'''
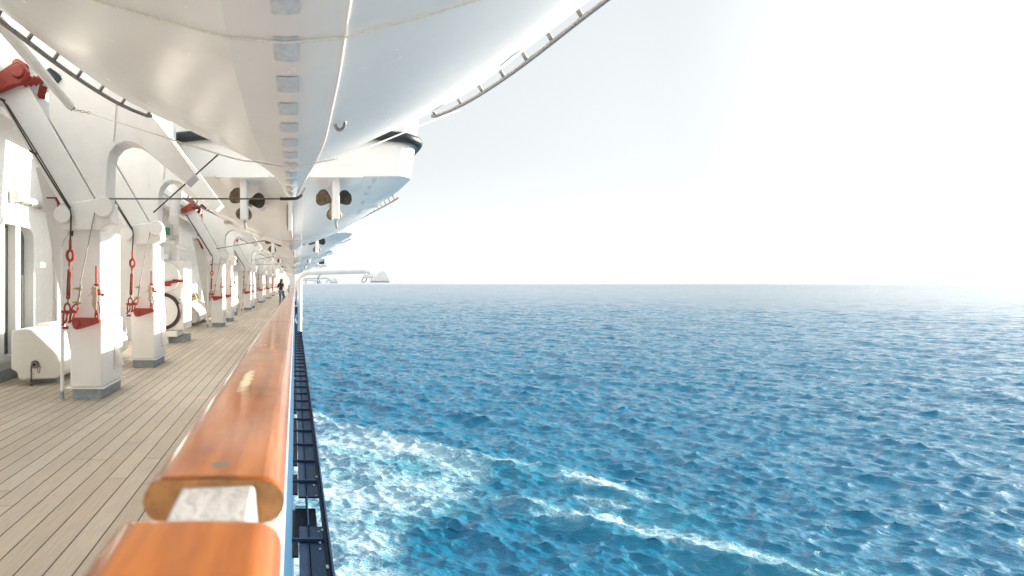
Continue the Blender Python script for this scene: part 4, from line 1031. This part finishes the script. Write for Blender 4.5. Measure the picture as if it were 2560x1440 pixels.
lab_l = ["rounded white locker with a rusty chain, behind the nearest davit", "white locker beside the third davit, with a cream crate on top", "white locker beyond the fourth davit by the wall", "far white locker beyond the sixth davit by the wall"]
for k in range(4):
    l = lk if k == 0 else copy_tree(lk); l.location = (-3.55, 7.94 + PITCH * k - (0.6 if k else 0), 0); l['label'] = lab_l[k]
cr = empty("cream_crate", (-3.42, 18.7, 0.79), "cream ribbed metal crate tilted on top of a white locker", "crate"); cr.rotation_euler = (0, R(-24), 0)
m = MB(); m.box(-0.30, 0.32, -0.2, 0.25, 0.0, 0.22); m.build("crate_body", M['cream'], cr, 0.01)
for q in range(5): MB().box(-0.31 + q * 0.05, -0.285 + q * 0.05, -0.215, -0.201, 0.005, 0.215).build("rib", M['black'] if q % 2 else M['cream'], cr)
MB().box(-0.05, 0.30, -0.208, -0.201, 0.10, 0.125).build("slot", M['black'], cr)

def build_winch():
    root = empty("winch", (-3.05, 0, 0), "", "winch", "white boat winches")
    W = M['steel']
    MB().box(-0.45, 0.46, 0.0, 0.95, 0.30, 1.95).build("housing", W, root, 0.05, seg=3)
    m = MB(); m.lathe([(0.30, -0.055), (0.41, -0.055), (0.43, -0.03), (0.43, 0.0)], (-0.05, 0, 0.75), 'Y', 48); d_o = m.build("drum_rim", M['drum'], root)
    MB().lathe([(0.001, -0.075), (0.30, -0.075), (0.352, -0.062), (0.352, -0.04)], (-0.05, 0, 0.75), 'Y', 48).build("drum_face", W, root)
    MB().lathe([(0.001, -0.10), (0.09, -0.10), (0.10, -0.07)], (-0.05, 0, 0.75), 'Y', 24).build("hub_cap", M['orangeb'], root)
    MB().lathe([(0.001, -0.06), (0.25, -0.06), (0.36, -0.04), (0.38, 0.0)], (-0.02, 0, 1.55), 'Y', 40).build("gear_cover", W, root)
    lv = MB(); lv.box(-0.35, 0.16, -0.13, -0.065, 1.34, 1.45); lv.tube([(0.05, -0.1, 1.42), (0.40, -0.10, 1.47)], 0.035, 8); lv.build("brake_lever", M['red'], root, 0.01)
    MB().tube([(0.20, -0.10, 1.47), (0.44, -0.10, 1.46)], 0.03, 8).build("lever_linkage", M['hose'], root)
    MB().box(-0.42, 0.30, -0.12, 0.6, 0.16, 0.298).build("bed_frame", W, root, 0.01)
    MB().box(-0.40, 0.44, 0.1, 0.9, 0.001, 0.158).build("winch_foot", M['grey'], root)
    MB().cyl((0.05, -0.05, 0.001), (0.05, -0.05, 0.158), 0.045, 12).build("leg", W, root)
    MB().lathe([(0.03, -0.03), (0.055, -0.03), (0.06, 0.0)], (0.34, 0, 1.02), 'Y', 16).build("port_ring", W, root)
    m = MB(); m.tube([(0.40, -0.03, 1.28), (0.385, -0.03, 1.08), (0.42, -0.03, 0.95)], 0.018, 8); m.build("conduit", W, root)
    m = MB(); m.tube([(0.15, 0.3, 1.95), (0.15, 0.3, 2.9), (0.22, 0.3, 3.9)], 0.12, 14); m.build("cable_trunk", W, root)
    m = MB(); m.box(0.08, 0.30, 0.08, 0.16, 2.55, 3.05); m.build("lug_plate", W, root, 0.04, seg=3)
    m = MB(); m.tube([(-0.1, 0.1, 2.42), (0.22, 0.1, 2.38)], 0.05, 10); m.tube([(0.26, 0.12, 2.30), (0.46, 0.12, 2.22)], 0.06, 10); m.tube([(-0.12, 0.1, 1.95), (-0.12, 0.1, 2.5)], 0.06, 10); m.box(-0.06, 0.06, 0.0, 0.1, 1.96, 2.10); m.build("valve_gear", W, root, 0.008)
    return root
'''
Please write out all of the material above without changing a word, and omit any pictures.

Continue the Blender Python script for this scene: part 4, from line 1031. This part finishes the script. Write for Blender 4.5. Measure the picture as if it were 2560x1440 pixels.
lab_l = ["rounded white locker with a rusty chain, behind the nearest davit", "white locker beside the third davit, with a cream crate on top", "white locker beyond the fourth davit by the wall", "far white locker beyond the sixth davit by the wall"]
for k in range(4):
    l = lk if k == 0 else copy_tree(lk); l.location = (-3.55, 7.94 + PITCH * k - (0.6 if k else 0), 0); l['label'] = lab_l[k]
cr = empty("cream_crate", (-3.42, 18.7, 0.79), "cream ribbed metal crate tilted on top of a white locker", "crate"); cr.rotation_euler = (0, R(-24), 0)
m = MB(); m.box(-0.30, 0.32, -0.2, 0.25, 0.0, 0.22); m.build("crate_body", M['cream'], cr, 0.01)
for q in range(5): MB().box(-0.31 + q * 0.05, -0.285 + q * 0.05, -0.215, -0.201, 0.005, 0.215).build("rib", M['black'] if q % 2 else M['cream'], cr)
MB().box(-0.05, 0.30, -0.208, -0.201, 0.10, 0.125).build("slot", M['black'], cr)

def build_winch():
    root = empty("winch", (-3.05, 0, 0), "", "winch", "white boat winches")
    W = M['steel']
    MB().box(-0.45, 0.46, 0.0, 0.95, 0.30, 1.95).build("housing", W, root, 0.05, seg=3)
    m = MB(); m.lathe([(0.30, -0.055), (0.41, -0.055), (0.43, -0.03), (0.43, 0.0)], (-0.05, 0, 0.75), 'Y', 48); d_o = m.build("drum_rim", M['drum'], root)
    MB().lathe([(0.001, -0.075), (0.30, -0.075), (0.352, -0.062), (0.352, -0.04)], (-0.05, 0, 0.75), 'Y', 48).build("drum_face", W, root)
    MB().lathe([(0.001, -0.10), (0.09, -0.10), (0.10, -0.07)], (-0.05, 0, 0.75), 'Y', 24).build("hub_cap", M['orangeb'], root)
    MB().lathe([(0.001, -0.06), (0.25, -0.06), (0.36, -0.04), (0.38, 0.0)], (-0.02, 0, 1.55), 'Y', 40).build("gear_cover", W, root)
    lv = MB(); lv.box(-0.35, 0.16, -0.13, -0.065, 1.34, 1.45); lv.tube([(0.05, -0.1, 1.42), (0.40, -0.10, 1.47)], 0.035, 8); lv.build("brake_lever", M['red'], root, 0.01)
    MB().tube([(0.20, -0.10, 1.47), (0.44, -0.10, 1.46)], 0.03, 8).build("lever_linkage", M['hose'], root)
    MB().box(-0.42, 0.30, -0.12, 0.6, 0.16, 0.298).build("bed_frame", W, root, 0.01)
    MB().box(-0.40, 0.44, 0.1, 0.9, 0.001, 0.158).build("winch_foot", M['grey'], root)
    MB().cyl((0.05, -0.05, 0.001), (0.05, -0.05, 0.158), 0.045, 12).build("leg", W, root)
    MB().lathe([(0.03, -0.03), (0.055, -0.03), (0.06, 0.0)], (0.34, 0, 1.02), 'Y', 16).build("port_ring", W, root)
    m = MB(); m.tube([(0.40, -0.03, 1.28), (0.385, -0.03, 1.08), (0.42, -0.03, 0.95)], 0.018, 8); m.build("conduit", W, root)
    m = MB(); m.tube([(0.15, 0.3, 1.95), (0.15, 0.3, 2.9), (0.22, 0.3, 3.9)], 0.12, 14); m.build("cable_trunk", W, root)
    m = MB(); m.box(0.08, 0.30, 0.08, 0.16, 2.55, 3.05); m.build("lug_plate", W, root, 0.04, seg=3)
    m = MB(); m.tube([(-0.1, 0.1, 2.42), (0.22, 0.1, 2.38)], 0.05, 10); m.tube([(0.26, 0.12, 2.30), (0.46, 0.12, 2.22)], 0.06, 10); m.tube([(-0.12, 0.1, 1.95), (-0.12, 0.1, 2.5)], 0.06, 10); m.box(-0.06, 0.06, 0.0, 0.1, 1.96, 2.10); m.build("valve_gear", W, root, 0.008)
    return root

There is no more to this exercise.